A billboard that says legalize pot and tax it? Remarkable! A fireman who needs the money so he can get gear
to save more lives? You go, Boston. Please tell me a graffiti quote balloon appears next to him that says something
to the effect of "I'd love to take a pull on my day off except for that pesky piss test." I would guess that
the billboard was paid for with an offshore account to make it harder for the goons to crack down on the ones who paid for
it. It's so dangerous to take a stand.
My thirteen year old skateboarding son sat through an anti drug assembly yesterday. My child raising philosophy on
pot and kids is explicit. Put it off, turn it down. Let your brain finish forming without the layer of confusion
and lack of concentration getting high definitely causes. You get in too much trouble if you get caught and it will
make your grades sink and takes away your perfectly good and coordinated edge. That said he still disobeyed me when
I told him to lay low and spoke up during the question and answer section reacting to the speakers blatant propaganda - "If
you smoke pot and then drive youll have a wreck and kill someone." My son said, "What if you smoke pot when youre
sitting in your living room?"
'Great," I said, "Now they probably got your name and took your picture and you're in some sort of file for dissidents
- I told you to lay low!" My wife didn't like my reaction and then I got reprimanded. It doesn't pay to be outspoken,
and I'm a bad example. ...
Rick Brown:
Bonnie, your write "My stepdaughter is off to Amsterdam where it is legal. No Puritan heritage there, I guess."

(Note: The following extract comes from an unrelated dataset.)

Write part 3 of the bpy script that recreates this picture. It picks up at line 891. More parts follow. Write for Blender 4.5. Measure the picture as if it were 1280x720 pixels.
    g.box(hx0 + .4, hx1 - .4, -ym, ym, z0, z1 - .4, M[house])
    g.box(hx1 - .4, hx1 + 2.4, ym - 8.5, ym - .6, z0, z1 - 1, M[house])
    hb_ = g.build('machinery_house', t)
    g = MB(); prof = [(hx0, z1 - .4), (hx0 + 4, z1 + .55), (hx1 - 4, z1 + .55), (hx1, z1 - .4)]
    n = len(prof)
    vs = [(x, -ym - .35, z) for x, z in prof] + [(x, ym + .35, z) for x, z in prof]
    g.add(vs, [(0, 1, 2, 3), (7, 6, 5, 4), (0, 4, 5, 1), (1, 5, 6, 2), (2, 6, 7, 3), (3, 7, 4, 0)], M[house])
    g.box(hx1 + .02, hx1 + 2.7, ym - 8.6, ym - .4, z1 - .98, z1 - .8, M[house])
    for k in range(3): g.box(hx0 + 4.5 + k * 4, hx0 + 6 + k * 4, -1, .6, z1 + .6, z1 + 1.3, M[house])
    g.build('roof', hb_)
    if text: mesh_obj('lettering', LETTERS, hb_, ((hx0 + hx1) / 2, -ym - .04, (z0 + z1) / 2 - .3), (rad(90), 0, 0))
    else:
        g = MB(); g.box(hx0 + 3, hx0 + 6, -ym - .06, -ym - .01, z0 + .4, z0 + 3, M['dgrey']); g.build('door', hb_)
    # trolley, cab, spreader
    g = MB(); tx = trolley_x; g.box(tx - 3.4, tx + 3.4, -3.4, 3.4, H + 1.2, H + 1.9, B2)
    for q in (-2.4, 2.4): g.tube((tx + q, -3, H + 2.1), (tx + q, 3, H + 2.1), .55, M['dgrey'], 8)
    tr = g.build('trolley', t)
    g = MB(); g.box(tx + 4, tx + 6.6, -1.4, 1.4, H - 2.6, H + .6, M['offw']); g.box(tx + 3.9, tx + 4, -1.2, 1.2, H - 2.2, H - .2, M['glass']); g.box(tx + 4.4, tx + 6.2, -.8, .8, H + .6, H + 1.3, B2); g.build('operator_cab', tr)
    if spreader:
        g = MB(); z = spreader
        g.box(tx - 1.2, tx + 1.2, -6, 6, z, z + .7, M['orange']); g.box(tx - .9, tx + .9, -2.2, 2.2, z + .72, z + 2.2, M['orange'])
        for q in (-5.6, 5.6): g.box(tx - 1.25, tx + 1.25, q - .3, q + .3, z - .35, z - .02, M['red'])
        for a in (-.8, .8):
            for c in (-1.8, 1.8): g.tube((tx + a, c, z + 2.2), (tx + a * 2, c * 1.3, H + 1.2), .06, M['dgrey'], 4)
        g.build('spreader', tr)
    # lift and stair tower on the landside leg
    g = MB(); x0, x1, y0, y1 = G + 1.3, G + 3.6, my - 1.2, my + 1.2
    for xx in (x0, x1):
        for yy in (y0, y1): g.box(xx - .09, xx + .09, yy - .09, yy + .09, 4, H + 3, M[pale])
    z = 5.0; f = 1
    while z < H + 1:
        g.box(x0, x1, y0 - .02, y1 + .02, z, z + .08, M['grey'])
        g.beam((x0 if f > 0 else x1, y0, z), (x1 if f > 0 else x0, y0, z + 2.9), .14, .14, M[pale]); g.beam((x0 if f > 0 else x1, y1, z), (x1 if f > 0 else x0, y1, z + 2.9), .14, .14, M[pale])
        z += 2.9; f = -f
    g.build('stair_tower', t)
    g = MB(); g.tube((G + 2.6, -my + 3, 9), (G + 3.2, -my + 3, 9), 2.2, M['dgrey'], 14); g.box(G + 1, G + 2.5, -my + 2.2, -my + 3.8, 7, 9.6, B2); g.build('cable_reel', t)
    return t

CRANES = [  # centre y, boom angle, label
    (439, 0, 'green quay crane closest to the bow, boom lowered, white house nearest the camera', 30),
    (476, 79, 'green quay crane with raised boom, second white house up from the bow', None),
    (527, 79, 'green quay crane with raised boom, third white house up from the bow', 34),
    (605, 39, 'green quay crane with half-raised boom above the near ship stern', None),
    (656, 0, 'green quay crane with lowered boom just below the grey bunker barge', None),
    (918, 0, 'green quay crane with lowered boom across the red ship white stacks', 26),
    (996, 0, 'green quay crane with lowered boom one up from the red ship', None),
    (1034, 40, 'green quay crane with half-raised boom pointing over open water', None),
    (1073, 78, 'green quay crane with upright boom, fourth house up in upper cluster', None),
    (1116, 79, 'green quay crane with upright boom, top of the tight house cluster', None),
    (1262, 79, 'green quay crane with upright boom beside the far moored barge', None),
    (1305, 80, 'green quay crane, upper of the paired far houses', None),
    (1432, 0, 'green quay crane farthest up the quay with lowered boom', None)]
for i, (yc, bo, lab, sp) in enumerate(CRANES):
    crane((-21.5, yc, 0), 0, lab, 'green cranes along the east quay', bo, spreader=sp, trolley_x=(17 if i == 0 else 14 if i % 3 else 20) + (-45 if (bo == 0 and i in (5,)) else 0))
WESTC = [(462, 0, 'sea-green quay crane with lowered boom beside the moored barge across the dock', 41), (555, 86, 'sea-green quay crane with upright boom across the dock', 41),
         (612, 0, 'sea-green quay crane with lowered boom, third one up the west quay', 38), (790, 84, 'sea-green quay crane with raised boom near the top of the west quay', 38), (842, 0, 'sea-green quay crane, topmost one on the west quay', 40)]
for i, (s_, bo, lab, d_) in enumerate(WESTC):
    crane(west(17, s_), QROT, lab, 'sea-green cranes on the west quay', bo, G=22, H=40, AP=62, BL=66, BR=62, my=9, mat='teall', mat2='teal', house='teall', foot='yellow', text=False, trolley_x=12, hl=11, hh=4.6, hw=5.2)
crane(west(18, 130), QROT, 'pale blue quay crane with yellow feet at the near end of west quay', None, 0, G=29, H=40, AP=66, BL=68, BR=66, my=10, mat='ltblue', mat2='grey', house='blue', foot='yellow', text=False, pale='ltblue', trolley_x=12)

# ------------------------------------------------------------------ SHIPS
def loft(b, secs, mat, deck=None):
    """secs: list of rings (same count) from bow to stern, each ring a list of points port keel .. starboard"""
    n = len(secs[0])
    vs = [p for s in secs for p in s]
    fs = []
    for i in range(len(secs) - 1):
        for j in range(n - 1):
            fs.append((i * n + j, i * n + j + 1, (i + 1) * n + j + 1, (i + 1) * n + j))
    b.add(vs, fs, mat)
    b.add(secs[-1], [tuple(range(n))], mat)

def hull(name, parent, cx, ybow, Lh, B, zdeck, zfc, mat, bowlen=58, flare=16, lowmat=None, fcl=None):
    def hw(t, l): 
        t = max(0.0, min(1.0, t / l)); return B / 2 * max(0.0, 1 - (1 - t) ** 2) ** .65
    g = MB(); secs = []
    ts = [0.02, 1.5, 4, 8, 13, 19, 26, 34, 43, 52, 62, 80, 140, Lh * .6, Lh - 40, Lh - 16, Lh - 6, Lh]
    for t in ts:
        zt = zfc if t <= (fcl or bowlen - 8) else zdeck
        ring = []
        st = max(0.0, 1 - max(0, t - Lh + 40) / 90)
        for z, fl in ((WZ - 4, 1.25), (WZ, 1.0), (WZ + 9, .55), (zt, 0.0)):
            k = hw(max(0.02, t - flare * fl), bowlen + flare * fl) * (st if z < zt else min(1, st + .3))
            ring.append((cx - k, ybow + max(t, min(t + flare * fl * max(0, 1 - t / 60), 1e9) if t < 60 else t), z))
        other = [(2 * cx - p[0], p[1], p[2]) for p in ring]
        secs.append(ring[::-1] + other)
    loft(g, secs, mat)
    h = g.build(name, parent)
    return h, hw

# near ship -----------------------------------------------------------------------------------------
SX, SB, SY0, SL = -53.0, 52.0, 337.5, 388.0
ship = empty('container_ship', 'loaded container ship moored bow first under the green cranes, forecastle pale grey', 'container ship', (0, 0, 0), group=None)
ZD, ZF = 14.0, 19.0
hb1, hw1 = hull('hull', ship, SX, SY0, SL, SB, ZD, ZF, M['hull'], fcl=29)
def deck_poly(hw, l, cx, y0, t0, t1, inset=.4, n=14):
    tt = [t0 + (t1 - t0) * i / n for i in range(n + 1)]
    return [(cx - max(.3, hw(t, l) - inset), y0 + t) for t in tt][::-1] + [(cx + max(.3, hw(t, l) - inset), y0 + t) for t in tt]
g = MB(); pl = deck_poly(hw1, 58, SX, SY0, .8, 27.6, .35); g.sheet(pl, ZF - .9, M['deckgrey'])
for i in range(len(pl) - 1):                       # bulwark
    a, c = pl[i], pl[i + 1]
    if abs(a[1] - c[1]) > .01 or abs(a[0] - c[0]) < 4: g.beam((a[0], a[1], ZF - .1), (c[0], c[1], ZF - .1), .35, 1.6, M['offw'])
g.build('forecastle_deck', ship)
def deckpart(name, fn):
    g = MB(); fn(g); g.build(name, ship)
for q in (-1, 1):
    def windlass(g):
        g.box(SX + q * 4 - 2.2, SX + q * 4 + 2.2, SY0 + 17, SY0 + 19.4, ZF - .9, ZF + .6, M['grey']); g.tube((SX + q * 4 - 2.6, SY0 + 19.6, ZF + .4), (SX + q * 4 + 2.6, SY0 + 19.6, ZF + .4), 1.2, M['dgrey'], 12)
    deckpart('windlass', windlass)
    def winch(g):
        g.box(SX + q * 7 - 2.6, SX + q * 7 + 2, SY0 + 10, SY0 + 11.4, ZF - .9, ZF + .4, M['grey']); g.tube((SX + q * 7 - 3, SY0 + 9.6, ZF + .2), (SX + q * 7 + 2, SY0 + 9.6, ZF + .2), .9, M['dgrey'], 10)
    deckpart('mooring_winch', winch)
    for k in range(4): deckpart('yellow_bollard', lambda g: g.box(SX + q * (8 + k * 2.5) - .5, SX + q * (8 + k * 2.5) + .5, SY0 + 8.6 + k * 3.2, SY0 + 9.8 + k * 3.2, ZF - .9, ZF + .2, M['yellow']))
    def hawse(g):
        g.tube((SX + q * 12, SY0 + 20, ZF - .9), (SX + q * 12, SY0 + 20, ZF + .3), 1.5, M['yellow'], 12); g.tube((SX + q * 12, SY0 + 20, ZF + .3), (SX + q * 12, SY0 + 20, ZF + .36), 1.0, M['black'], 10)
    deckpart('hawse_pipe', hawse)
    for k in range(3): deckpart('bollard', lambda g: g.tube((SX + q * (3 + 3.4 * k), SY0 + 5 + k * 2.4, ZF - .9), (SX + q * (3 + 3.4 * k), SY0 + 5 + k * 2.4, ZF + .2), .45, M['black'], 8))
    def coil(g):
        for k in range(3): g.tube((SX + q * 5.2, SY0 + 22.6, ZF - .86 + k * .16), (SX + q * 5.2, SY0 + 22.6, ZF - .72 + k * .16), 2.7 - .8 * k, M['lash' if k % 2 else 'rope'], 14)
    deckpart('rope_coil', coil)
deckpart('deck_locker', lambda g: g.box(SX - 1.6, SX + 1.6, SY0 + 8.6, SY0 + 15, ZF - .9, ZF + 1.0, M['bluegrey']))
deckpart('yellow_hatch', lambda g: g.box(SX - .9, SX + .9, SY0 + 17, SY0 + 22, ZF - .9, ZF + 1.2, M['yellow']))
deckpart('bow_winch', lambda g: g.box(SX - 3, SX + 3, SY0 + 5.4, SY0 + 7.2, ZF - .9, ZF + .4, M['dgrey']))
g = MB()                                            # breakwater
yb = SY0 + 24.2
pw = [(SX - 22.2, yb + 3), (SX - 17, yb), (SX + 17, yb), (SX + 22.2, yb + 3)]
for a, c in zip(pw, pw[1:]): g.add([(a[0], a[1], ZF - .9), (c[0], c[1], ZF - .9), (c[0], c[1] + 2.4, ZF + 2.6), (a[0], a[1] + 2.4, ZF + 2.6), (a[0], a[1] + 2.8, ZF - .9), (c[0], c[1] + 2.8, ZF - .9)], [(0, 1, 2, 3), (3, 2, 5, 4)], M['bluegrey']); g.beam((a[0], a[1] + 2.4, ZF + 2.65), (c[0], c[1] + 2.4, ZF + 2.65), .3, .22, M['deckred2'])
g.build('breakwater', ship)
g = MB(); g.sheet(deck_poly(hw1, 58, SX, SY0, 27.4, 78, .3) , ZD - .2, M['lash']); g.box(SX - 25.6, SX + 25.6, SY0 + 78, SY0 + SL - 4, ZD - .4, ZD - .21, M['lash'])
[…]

Ironically, didnt the famous Puritan gang, when they first left England, head for Amsterdam, but still feeling
pushed around even there (religion-wise), then rent the Mayflower to schlep them on to Massachusetts? What goes around,
comes around, I say! The God of history certainly do have a sense of humor!
Bonnie in Boston to Phillip and all...
Swimming laps in the Baptist's pool has a certain sacramental splash to it, I must say. The child rearing
approach seems just right to me. Some years ago I read a study on Hawaiian kids who were smoking the wowie from puberty
forward and who seemed to get developmentally stuck. No conflict, no resolution, no growth. The billboard posts
www.changetheclimate.com for further info. And no offense was taken.
Peace, Bonnie
And I expect this dialog will continue.